Catania, inutile concentrarsi sul campo. Fallimento frutto del “gioco” societario

Fabio Di Stefano

A che gioco sta giocando il Catania?

Che i problemi del Catania risiedano fuori dal rettangolo verde ancor prima che dentro, è ormai evidente a tutti. Tranne a quelli che fingono o preferiscono fingere di non capire. Altrimenti non sarebbe spiegabile come alcuni giocatori o tecnici che in passato avevano fatto sempre bene, si trasformino, in negativo, non appena mettono piede a Torre del Grifo. E viceversa. Oramai nemmeno i massimi dirigenti rossazzurri riescono a essere persuasivi quando provano a normalizzare, a parole, la situazione della società. Prima parlano di crisi, poi di miracolo nella ristrutturazione del debito. Senza mai aver messo a disposizione il bilancio della società. Un giorno parlano di futuro del club, di mercato di gennaio, di rivoluzione, il giorno dopo ci si accorge che il direttore sportivo andato via non è ancora stato rimpiazzato.

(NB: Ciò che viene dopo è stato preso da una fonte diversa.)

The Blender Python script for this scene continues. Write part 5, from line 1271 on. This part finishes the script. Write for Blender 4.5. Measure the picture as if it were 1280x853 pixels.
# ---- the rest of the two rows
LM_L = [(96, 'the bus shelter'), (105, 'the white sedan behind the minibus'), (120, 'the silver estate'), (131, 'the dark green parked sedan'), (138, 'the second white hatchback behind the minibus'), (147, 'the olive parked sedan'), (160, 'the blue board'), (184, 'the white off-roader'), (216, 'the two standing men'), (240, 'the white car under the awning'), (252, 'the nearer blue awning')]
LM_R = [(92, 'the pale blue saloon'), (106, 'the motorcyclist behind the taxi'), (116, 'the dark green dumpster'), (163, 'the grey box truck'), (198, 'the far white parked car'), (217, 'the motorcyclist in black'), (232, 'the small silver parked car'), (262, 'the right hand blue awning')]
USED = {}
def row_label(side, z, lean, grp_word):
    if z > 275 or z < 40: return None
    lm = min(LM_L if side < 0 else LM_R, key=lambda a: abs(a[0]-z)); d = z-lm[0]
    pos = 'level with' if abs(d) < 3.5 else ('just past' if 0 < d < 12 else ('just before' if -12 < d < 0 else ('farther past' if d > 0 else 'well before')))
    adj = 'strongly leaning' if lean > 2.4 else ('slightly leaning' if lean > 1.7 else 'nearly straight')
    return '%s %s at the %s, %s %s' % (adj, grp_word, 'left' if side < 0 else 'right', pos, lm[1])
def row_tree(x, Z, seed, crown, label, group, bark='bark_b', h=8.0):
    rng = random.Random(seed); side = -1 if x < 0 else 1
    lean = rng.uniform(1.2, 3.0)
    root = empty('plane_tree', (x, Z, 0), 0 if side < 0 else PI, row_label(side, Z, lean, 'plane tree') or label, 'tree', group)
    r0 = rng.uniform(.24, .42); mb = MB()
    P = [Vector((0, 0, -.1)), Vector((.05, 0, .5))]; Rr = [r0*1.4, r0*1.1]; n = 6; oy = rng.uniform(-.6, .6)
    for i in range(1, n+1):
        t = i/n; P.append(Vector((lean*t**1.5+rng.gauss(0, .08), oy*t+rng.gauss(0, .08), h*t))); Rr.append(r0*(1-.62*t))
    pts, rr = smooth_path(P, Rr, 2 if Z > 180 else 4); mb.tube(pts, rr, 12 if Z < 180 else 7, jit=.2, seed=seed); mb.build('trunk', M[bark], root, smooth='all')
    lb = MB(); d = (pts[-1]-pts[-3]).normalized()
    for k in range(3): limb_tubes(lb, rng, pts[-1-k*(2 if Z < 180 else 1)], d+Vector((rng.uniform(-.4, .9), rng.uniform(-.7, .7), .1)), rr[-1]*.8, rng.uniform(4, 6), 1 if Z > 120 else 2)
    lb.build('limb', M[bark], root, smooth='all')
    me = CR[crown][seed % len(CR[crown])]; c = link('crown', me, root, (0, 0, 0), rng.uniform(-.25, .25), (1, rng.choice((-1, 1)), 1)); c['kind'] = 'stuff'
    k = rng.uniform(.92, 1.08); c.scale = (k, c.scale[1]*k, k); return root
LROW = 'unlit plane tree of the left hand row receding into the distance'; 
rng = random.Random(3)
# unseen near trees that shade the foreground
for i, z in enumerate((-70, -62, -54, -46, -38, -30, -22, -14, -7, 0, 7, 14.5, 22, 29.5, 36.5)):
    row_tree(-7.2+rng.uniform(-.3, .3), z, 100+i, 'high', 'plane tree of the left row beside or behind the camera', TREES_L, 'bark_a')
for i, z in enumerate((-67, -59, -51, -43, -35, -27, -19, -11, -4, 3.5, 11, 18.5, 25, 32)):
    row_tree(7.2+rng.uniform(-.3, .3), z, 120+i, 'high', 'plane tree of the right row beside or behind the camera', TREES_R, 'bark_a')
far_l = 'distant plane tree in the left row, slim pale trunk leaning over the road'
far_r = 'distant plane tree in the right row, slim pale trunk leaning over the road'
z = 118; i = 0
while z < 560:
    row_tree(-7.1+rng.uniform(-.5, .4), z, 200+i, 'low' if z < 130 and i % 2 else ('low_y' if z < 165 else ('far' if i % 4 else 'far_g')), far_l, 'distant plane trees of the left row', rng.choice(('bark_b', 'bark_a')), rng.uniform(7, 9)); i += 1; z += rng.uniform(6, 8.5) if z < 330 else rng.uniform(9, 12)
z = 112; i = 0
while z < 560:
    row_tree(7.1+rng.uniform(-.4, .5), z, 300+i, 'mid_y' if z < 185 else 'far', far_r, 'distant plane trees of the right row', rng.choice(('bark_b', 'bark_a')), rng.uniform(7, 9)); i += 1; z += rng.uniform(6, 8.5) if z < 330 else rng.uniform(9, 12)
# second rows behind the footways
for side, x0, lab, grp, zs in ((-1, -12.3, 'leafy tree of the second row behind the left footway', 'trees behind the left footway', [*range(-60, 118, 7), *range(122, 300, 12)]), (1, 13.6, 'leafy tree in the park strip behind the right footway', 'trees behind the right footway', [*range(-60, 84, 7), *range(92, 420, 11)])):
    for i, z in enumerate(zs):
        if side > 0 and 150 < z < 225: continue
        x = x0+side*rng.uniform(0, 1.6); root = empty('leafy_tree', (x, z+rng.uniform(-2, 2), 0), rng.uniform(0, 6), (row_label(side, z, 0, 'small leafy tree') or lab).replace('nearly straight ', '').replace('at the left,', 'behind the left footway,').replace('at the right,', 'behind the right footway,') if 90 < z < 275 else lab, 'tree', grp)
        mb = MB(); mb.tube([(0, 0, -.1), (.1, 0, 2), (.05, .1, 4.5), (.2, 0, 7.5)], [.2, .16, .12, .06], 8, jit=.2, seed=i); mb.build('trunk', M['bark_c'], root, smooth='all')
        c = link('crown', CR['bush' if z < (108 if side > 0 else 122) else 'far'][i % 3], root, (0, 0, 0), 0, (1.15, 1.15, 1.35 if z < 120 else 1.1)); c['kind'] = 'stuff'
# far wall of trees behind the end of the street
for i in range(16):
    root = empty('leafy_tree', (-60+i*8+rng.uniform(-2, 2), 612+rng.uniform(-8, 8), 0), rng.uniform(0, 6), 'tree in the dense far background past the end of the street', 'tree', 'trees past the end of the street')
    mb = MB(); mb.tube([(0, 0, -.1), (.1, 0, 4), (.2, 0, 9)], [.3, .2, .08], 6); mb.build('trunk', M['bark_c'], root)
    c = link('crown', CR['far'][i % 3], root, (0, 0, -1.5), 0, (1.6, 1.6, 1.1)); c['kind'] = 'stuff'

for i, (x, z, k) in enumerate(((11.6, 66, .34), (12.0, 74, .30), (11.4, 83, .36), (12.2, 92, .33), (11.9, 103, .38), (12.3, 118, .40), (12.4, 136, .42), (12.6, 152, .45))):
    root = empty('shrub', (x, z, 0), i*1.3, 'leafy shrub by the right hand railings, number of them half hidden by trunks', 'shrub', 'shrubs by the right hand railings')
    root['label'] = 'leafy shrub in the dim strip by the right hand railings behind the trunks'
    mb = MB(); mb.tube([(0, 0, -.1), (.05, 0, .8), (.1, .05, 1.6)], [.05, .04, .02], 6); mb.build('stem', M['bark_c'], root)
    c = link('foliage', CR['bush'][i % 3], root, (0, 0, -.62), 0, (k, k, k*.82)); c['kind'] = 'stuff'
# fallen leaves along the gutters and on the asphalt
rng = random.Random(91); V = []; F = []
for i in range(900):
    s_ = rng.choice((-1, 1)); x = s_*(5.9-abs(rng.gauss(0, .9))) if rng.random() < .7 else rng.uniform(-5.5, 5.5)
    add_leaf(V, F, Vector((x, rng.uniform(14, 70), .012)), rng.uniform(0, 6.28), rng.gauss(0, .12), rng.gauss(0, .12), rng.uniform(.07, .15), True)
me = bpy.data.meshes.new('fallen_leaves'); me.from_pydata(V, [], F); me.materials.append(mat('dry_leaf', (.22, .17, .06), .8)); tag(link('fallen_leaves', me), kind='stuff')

Rassicurano che il Catania sia pronto a investire, e sui giornali dopo poche ore si legge della crisi (anche) di Forté (dopo il crac di Wind Jet e la cessione degli alberghi), talmente pesante da spingere alla vendita, e di fornitori che vanno via (Magni Service) dopo anni di fedelissimo e riverente servizio. E la domanda sorge spontanea: investire i soldi provenienti da dove, se la serie C è un campionato in perdita e le aziende più floride di Pulvirenti sembrano tutte appassite? Ma soprattutto, prima di ogni altra domanda: a che gioco sta giocando la società?